Conservatism Is Pro-War Socialism

wkmac

Well-Known Member
Conservatism Is a Lie

Posted by Anthony Gregory on January 4, 2012 06:00 PM
Is anyone surprised that Ron's Iowa supporters are young, liberal, and the least wealthy? He got a plurality of voters under 40 and about half of those under 30. A plurality of those making less than fifty thousand a year support him, and his biggest support comes from those making way less—they see through the claptrap that free markets benefit the wealthy at the expense of the poor. A plurality of those calling themselves moderate or liberal, rather than conservative, voted for the one man unlike any of the other Republicans. He did very well among independents; Republicans, on the other hand, preferred each of his two major competitors by a margin of two to one.
The American Right's position for the last sixty years at least has been: We will countenance socialism, so long as we get war and the police state. Is anyone surprised that most conservative Republicans would rather vote for a theocratic warmonger like Santorum or a soft socialist like Romney than a man of peace like Ron? I would bet 80% of Republicans would prefer Obama to Ron Paul, which is what about that percentage essentially voted for yesterday. Does this mean reaching out to the right is pointless? Of course not. It is always important to try to find converts to the cause of liberty. In absolute terms, many people who consider themselves conservatives can be brought to appreciate a foreign policy of America First, a constitutional respect for due process, an embrace of budgetary responsibility. Yet it is mostly the young, those not at all attached to the Buckley-Reagan-Palin view of conservatism, who are attracted to Ron Paul's message and the Rothbardian focus on peace, sound money, and individual liberty.

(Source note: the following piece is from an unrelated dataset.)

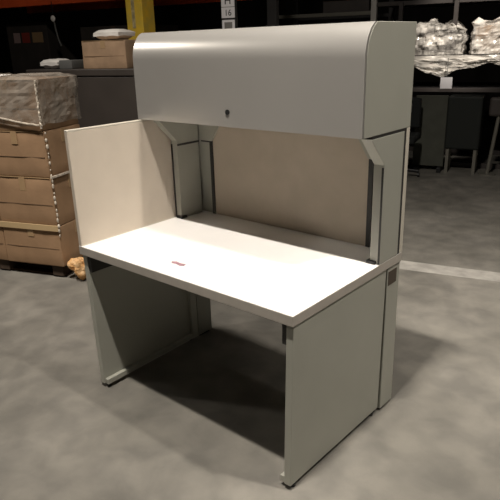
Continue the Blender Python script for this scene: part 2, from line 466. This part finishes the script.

Most "conservatives" who will accept the Ron Paul program are not "conservatives" at all, but classical liberals who, repulsed by the collectivism, culture warring, and hypocrisy of the left, have by default joined company with a group of people just as guilty of collectivism, culture warring, and hypocrisy. Americans with traditional values can and should be libertarians. But it is a mistake to confuse political conservatism, the enemy of freedom from antiquity through the Cold War to this day, with libertarianism.
With very few exceptions, the official conservative movement—comprising the liberventionists, the Tea Party usurpers in DC, the theocons, neocons, Reaganites, the rightwing think tanks, almost everyone on Fox News, and the National Review crowd—is peddling a lie: the mirage of small government coupled with militarism and the national security state. It is simply an impossibility to have liberty and the type of state the conservatives envision to vanquish evil abroad and in every bedroom. When the time comes to support either the one guy with a clear record and unquestioned principles for free enterprise and limited government, or a politician who is approximately as statist as Obama or worse, most conservatives will opt for the latter. Ultimately, conservatism is pro-war socialism.